Citing Al Qaeda Manual, Rumsfeld Re-Emphasizes Web Security

Defense Secretary Donald Rumsfeld yesterday issued a message directing 
military component heads to redouble Internet security efforts to prevent 
enemies such as al Qaeda from gaining access to sensitive information.

Rumsfeld says for official use only and other sensitive, unclassified 
information -- including concepts of operations, operational plans and 
standard operating procedures -- continues to be found on public Web sites, 
indicating that too often data posted by DOD are insufficiently reviewed 
for sensitivity and/or inadequately protected.

Over 1,500 discrepancies were found during the past year, he writes.

Rumsfeld starts out his message by noting that an al Qaeda training manual 
recovered in Afghanistan states: 'Using public sources openly and without 
resorting to illegal means, it is possible to gather at least 80% of 
information about the enemy.'

Accordingly, Rumsfeld directs that DOD component heads must increase 
Internet operational security efforts to ensure enemies cannot benefit from 
publicly available information. He reiterates official DOD policy on 
Internet security and dictates that it be followed in conjunction with 
broader policies on information release and review.

Using the OPSEC process in a systematic way and thinking about what may be 
helpful to an adversary prior to posting any information to the Web could 
eliminate many vulnerabilities, he writes.

Limiting details, for one thing, is an easily applied countermeasure that 
can decrease vulnerabilities while still conveying the essential 
information, the message adds.

Component heads are directed to ensure Web site owners take responsibility 
for the information they post. Web site owners, for their part, must ensure 
a valid need exists to post their information.

The Rumsfeld message does not lay out any new policy; rather, it appears to 
indicate a heightened level of concern on the part of DOD leaders, 
according to Steve Aftergood, director of the Federation of American 
Scientists' Project on Government Secrecy.

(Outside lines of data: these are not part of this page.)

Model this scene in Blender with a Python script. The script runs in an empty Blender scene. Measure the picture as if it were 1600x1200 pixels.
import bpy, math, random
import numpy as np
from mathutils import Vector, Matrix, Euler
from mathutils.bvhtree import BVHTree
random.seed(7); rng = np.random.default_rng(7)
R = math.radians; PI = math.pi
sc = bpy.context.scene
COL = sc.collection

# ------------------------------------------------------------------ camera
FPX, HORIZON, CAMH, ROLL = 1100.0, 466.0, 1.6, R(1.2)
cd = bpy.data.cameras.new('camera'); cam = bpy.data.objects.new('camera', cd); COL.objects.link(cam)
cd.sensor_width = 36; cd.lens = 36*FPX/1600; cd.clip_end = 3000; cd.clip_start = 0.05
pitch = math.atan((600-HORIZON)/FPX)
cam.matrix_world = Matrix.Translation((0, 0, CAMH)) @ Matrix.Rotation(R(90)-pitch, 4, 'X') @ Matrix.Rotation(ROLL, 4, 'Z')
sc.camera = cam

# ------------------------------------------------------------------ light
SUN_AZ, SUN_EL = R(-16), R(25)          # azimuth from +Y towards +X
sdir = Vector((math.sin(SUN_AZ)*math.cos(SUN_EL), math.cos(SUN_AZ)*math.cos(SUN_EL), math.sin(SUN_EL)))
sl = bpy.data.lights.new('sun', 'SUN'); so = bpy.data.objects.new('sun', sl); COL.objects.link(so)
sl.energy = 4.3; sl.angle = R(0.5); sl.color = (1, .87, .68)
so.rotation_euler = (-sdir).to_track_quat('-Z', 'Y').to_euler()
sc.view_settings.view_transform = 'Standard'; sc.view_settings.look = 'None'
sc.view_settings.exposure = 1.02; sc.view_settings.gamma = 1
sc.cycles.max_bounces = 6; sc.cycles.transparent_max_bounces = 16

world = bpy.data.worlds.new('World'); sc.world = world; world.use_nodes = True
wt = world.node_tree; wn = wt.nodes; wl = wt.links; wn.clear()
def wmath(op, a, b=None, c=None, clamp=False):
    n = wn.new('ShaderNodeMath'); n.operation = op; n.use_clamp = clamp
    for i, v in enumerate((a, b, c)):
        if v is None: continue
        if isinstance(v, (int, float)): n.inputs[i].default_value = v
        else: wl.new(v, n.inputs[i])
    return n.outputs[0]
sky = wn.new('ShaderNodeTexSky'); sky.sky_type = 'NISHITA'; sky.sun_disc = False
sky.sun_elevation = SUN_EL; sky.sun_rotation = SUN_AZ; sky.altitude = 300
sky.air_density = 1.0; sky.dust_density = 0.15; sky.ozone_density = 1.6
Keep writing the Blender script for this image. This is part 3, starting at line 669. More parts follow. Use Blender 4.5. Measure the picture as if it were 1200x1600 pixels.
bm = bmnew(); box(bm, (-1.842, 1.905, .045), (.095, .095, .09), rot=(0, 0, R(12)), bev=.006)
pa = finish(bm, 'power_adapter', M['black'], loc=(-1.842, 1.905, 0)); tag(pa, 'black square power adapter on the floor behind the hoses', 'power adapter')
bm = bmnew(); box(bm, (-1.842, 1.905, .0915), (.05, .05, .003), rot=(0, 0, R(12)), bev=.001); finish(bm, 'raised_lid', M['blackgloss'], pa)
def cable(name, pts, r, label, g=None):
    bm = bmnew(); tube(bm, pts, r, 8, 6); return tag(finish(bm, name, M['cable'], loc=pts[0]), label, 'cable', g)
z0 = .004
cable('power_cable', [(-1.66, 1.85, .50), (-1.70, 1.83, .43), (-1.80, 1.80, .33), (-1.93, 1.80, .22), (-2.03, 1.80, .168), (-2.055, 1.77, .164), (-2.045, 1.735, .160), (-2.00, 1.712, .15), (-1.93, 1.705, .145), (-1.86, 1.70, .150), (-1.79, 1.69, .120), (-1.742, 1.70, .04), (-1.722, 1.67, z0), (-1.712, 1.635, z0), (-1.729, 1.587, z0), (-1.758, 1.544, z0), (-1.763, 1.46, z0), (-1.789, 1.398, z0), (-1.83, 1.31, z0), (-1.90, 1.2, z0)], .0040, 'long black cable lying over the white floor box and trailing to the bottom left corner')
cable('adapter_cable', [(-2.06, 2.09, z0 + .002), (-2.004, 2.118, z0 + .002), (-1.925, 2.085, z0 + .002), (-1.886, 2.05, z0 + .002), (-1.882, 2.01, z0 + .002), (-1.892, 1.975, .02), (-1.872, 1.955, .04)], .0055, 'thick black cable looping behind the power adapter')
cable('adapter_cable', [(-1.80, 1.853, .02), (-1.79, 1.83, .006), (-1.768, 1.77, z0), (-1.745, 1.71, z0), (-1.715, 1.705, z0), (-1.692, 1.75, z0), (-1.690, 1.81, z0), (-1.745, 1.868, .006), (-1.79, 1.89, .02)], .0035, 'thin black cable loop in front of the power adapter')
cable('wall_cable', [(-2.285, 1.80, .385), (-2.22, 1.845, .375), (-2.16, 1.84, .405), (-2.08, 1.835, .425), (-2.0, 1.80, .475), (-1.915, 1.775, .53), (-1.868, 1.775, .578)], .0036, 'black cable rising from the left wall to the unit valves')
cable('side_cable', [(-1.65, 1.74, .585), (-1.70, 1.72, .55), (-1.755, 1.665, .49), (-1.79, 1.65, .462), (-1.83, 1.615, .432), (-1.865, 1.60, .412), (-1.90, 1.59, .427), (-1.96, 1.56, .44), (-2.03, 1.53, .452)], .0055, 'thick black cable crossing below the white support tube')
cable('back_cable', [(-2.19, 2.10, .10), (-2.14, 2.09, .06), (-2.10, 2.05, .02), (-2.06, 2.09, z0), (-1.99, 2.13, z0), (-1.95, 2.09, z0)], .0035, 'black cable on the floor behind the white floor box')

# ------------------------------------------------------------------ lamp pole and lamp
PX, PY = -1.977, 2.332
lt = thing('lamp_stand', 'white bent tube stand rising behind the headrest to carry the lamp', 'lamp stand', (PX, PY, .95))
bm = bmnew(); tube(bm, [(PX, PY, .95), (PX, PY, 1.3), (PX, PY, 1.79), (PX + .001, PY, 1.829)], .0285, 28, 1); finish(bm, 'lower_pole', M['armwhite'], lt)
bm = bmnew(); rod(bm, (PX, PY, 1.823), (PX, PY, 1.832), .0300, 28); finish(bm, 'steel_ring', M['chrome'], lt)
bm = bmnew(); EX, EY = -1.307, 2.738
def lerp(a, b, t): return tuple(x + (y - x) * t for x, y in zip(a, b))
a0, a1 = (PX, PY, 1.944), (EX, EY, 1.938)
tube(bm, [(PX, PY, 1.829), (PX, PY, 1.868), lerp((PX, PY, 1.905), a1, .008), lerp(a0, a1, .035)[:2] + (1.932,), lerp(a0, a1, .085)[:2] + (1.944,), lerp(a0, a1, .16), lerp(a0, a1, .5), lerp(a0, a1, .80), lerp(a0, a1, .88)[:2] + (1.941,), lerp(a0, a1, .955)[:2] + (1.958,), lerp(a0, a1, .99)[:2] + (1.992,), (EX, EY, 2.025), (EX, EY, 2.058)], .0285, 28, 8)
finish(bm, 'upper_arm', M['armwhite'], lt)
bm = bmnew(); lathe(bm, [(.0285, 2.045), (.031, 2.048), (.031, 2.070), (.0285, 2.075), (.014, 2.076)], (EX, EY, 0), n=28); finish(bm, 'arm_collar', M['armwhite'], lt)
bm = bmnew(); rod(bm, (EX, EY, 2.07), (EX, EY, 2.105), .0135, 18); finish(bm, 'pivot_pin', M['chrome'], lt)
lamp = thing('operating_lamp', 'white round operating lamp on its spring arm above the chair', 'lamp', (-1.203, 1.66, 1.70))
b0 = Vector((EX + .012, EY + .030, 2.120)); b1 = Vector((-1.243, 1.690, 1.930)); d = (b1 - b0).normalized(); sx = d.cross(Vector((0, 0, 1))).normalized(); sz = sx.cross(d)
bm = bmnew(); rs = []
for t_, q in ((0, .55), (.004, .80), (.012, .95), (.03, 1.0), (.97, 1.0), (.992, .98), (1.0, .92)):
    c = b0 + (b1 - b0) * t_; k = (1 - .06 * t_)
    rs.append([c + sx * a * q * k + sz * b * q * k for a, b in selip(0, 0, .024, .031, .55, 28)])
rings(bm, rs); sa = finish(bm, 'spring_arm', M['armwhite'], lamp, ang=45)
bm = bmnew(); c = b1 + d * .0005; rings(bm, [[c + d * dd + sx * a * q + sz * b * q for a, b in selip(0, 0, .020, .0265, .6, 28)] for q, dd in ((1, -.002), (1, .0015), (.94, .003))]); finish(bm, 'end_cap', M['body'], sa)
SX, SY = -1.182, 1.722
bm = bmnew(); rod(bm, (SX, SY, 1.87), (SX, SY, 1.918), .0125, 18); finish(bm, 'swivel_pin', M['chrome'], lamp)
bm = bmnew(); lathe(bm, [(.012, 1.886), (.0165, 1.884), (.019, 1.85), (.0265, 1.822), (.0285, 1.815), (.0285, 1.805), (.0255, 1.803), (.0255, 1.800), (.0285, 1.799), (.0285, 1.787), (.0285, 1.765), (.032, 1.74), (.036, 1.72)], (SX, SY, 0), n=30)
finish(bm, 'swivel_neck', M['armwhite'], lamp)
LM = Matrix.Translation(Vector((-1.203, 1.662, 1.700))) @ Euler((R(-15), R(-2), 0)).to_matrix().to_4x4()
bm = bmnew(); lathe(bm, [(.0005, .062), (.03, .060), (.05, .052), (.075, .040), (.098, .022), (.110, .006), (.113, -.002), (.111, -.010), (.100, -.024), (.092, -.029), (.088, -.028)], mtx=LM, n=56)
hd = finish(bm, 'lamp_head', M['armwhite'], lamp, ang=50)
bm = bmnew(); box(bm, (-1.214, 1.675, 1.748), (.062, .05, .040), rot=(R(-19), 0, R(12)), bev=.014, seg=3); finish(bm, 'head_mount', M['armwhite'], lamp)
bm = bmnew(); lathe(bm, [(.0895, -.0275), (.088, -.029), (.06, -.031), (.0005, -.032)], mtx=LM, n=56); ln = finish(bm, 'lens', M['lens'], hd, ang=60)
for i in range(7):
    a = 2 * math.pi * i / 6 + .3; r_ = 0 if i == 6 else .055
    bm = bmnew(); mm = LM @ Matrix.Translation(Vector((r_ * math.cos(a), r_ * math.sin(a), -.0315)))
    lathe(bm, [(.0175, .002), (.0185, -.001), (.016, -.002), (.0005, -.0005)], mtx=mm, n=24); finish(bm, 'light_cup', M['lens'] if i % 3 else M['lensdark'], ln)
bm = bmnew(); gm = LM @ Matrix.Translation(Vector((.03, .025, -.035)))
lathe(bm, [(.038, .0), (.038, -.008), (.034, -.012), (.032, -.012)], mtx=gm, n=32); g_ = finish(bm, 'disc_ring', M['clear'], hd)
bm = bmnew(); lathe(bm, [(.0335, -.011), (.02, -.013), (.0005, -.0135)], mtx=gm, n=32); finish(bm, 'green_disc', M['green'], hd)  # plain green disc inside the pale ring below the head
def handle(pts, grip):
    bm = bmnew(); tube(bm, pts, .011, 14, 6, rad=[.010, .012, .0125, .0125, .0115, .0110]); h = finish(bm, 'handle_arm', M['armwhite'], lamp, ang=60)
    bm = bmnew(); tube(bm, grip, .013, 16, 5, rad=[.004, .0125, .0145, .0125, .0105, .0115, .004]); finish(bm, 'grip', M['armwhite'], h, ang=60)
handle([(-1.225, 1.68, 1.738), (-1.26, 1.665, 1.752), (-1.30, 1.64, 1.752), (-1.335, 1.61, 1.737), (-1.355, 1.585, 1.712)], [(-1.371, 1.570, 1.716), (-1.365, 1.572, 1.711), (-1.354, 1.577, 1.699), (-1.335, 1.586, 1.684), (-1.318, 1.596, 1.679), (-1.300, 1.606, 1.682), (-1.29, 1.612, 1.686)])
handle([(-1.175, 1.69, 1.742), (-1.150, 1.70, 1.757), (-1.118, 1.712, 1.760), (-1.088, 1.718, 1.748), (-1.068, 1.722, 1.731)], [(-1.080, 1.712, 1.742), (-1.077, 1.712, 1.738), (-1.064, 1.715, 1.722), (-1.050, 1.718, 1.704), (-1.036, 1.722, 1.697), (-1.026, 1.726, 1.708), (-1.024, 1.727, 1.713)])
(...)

Many DOD Web sites have already been stripped to the bone in the wake of 
the Sept. 11, 2001, terrorist attacks, which spawned a host of Internet and 
information security efforts.

What's alarming about the latest message is that it suggests that using the 
OPSEC process to examine what may be helpful to an adversary is the way to 
define what can be posted on the Web, Aftergood said. That is a grossly 
over-broad way of looking at the problem since literally everything could 
be of use in some way to an adversary, including addresses for military 
facilities, the names of commanding officers, and other information that is 
routinely available via the Web and through other channels.